--- Begin ---

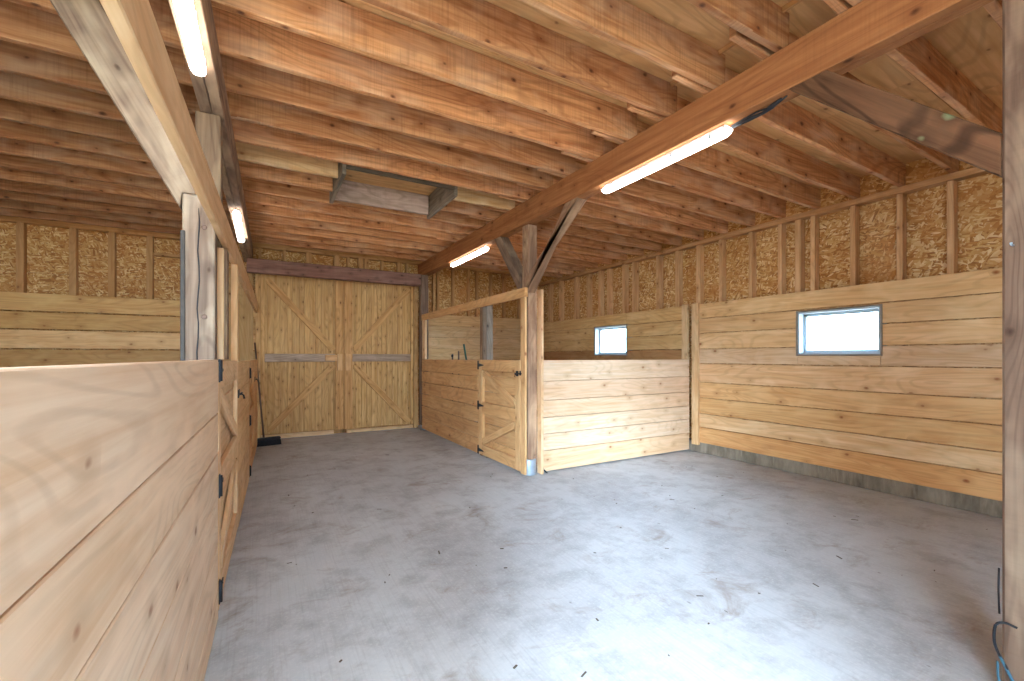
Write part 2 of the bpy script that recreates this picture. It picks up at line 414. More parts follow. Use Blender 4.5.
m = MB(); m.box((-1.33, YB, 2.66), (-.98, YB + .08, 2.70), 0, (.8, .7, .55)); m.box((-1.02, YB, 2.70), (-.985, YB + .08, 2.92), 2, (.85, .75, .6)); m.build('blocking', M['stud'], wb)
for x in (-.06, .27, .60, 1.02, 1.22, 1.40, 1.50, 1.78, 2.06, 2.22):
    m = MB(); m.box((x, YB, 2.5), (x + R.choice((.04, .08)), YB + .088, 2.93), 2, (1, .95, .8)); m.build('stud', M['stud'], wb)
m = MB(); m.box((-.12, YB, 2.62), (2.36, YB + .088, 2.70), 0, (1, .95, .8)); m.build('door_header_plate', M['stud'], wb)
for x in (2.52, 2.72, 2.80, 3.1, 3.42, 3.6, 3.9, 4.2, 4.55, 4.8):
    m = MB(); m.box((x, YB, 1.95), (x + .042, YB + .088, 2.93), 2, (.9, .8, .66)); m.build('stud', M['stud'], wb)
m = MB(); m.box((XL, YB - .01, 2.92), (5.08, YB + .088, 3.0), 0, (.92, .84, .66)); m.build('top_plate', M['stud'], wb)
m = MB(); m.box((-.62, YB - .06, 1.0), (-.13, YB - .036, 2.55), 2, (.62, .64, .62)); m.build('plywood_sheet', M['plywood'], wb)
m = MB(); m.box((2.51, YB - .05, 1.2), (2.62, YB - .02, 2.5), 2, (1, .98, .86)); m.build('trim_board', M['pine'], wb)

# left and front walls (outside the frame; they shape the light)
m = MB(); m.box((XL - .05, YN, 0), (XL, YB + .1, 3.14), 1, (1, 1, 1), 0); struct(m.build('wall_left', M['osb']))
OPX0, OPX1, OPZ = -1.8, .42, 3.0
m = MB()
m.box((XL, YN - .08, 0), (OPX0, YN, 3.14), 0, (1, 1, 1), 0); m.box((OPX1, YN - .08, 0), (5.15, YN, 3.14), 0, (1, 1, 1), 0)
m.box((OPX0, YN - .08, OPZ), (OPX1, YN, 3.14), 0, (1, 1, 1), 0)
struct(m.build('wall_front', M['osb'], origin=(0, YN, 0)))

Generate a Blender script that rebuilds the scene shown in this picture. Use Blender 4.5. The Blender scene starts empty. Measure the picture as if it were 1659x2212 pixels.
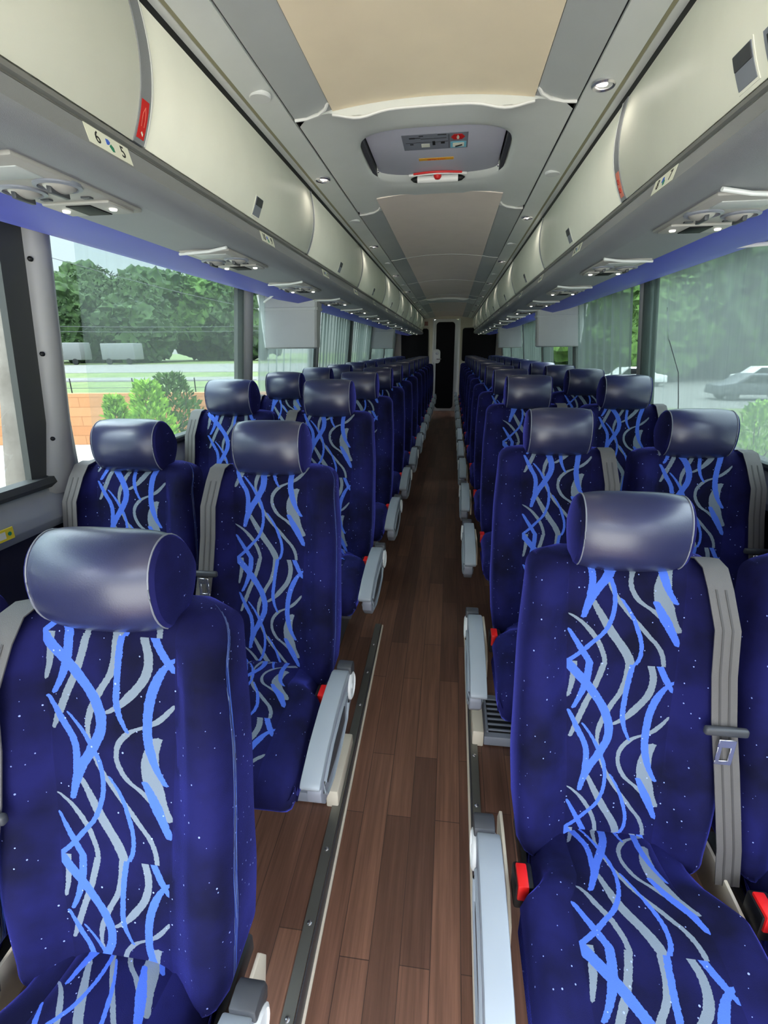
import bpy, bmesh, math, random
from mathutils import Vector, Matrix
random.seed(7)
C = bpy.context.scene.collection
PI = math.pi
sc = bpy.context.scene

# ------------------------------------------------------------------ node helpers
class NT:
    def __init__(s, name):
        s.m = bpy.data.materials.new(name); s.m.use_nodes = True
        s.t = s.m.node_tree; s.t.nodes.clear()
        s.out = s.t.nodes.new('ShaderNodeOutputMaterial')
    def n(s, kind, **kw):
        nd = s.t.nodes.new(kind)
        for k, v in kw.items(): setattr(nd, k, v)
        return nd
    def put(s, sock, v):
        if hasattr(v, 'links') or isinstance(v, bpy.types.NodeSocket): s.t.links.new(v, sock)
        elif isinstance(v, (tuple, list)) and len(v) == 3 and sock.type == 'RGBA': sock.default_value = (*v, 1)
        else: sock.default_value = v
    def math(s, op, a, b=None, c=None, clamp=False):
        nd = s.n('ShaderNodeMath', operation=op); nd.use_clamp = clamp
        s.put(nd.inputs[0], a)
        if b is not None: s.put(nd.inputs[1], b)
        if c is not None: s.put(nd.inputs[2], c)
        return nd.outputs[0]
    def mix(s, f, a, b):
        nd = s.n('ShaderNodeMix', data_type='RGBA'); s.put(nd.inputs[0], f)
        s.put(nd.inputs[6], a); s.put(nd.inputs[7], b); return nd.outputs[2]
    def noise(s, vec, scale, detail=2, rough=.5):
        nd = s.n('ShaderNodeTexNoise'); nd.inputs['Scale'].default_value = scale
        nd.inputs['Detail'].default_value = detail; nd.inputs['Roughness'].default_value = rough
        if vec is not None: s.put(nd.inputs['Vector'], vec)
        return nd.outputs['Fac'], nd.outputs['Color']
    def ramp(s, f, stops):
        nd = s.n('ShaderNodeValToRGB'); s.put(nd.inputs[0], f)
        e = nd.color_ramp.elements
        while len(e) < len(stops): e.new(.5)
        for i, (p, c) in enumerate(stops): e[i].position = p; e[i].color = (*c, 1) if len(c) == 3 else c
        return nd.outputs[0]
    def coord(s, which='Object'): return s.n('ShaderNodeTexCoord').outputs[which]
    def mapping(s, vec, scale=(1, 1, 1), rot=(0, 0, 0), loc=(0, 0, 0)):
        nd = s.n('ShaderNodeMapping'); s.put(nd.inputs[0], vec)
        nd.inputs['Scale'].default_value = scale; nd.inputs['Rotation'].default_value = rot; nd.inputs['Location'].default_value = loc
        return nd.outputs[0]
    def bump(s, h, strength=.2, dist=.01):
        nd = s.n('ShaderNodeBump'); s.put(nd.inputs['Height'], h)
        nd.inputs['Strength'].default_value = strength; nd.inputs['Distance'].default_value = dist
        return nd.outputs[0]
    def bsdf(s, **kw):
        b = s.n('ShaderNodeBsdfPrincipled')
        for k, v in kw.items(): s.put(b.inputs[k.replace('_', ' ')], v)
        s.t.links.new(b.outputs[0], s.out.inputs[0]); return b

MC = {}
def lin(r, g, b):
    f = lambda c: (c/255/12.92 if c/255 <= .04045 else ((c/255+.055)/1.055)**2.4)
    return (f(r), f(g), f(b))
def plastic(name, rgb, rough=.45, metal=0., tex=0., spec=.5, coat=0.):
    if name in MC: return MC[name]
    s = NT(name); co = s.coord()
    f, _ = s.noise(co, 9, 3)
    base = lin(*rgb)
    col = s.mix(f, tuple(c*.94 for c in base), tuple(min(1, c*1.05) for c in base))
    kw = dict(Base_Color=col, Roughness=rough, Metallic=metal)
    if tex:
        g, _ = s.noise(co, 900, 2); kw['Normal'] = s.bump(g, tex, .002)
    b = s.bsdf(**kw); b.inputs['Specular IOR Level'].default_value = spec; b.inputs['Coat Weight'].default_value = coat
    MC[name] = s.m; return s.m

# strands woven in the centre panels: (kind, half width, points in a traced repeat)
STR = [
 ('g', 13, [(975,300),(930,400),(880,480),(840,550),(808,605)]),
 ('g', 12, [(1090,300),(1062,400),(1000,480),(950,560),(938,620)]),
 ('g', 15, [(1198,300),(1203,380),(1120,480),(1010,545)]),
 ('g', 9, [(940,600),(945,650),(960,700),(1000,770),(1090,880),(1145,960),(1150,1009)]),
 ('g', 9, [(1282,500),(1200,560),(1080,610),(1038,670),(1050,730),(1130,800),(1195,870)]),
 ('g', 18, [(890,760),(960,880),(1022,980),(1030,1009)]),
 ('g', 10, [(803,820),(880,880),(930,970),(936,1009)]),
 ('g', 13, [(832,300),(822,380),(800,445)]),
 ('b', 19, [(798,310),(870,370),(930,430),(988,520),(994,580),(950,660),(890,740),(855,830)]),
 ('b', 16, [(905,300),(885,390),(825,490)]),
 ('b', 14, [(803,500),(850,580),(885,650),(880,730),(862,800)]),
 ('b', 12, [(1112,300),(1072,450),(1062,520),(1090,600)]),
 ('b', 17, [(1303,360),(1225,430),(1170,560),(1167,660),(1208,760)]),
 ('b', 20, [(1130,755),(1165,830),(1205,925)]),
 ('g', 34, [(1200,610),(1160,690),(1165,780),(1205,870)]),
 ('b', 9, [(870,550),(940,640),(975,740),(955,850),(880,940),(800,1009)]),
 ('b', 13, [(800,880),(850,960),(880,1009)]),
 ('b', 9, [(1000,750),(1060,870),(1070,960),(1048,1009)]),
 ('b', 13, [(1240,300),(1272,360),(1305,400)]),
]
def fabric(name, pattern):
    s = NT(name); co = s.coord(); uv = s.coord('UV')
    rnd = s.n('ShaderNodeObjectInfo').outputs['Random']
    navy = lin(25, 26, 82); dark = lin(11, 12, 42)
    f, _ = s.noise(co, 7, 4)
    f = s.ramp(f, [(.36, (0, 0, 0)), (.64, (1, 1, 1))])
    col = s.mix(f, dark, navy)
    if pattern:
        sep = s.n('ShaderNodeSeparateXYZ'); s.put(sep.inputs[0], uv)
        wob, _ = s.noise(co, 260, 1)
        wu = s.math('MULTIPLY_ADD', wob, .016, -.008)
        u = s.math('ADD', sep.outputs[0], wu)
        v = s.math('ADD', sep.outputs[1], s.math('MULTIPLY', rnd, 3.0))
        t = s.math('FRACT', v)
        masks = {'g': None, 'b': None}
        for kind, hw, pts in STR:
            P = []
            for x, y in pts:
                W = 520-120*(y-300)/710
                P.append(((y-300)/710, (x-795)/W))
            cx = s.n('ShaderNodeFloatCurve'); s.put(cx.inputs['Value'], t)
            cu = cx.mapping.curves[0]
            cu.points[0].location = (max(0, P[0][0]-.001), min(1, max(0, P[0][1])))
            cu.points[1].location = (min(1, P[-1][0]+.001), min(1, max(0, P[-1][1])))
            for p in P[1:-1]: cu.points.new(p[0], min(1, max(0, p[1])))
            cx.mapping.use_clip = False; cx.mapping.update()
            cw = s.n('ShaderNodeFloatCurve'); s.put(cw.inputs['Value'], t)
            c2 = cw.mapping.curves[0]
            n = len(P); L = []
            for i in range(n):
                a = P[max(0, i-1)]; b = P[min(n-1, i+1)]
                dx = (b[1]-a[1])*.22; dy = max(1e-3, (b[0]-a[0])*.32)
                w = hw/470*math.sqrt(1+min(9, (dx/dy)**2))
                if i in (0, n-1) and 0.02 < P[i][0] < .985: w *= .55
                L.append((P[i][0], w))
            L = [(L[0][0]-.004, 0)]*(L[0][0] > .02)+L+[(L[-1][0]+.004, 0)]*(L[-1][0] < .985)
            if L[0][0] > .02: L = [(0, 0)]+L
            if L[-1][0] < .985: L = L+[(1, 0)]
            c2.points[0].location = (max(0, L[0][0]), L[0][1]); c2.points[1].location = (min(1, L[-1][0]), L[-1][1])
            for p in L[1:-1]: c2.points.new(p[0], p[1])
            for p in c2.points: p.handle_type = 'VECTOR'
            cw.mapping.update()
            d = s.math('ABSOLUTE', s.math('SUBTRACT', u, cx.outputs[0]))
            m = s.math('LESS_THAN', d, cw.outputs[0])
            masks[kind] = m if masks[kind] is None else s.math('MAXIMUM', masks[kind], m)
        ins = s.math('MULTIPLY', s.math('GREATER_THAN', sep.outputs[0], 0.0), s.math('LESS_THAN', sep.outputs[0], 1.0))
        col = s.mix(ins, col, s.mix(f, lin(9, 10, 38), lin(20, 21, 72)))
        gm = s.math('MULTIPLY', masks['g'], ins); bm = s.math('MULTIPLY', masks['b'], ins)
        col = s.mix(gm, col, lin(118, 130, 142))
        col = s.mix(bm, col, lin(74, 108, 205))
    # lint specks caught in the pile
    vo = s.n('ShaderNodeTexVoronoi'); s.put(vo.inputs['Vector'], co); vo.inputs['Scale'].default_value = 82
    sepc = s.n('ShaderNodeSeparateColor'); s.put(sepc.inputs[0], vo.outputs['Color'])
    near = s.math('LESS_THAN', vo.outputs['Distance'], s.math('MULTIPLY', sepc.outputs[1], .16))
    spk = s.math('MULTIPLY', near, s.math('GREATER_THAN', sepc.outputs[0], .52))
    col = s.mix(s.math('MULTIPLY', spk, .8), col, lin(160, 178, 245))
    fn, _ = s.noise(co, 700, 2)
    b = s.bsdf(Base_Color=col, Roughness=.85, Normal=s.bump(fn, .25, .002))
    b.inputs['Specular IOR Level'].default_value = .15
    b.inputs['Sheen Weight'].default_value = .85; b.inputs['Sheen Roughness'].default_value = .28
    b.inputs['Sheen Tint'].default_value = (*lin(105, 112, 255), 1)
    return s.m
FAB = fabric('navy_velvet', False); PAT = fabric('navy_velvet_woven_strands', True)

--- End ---

EXERCISE
Take the material above from its first line through the line holding "sc = bpy.context.scene" and set it down exactly, without the pictures.

RESPONSE TO THIS TASK
Write part 2 of the bpy script that recreates this picture. It picks up at line 414. More parts follow. Use Blender 4.5.
m = MB(); m.box((-1.33, YB, 2.66), (-.98, YB + .08, 2.70), 0, (.8, .7, .55)); m.box((-1.02, YB, 2.70), (-.985, YB + .08, 2.92), 2, (.85, .75, .6)); m.build('blocking', M['stud'], wb)
for x in (-.06, .27, .60, 1.02, 1.22, 1.40, 1.50, 1.78, 2.06, 2.22):
    m = MB(); m.box((x, YB, 2.5), (x + R.choice((.04, .08)), YB + .088, 2.93), 2, (1, .95, .8)); m.build('stud', M['stud'], wb)
m = MB(); m.box((-.12, YB, 2.62), (2.36, YB + .088, 2.70), 0, (1, .95, .8)); m.build('door_header_plate', M['stud'], wb)
for x in (2.52, 2.72, 2.80, 3.1, 3.42, 3.6, 3.9, 4.2, 4.55, 4.8):
    m = MB(); m.box((x, YB, 1.95), (x + .042, YB + .088, 2.93), 2, (.9, .8, .66)); m.build('stud', M['stud'], wb)
m = MB(); m.box((XL, YB - .01, 2.92), (5.08, YB + .088, 3.0), 0, (.92, .84, .66)); m.build('top_plate', M['stud'], wb)
m = MB(); m.box((-.62, YB - .06, 1.0), (-.13, YB - .036, 2.55), 2, (.62, .64, .62)); m.build('plywood_sheet', M['plywood'], wb)
m = MB(); m.box((2.51, YB - .05, 1.2), (2.62, YB - .02, 2.5), 2, (1, .98, .86)); m.build('trim_board', M['pine'], wb)

# left and front walls (outside the frame; they shape the light)
m = MB(); m.box((XL - .05, YN, 0), (XL, YB + .1, 3.14), 1, (1, 1, 1), 0); struct(m.build('wall_left', M['osb']))
OPX0, OPX1, OPZ = -1.8, .42, 3.0
m = MB()
m.box((XL, YN - .08, 0), (OPX0, YN, 3.14), 0, (1, 1, 1), 0); m.box((OPX1, YN - .08, 0), (5.15, YN, 3.14), 0, (1, 1, 1), 0)
m.box((OPX0, YN - .08, OPZ), (OPX1, YN, 3.14), 0, (1, 1, 1), 0)
struct(m.build('wall_front', M['osb'], origin=(0, YN, 0)))

Generate a Blender script that rebuilds the scene shown in this picture. Use Blender 4.5. The Blender scene starts empty. Measure the picture as if it were 1659x2212 pixels.
import bpy, bmesh, math, random
from mathutils import Vector, Matrix
random.seed(7)
C = bpy.context.scene.collection
PI = math.pi
sc = bpy.context.scene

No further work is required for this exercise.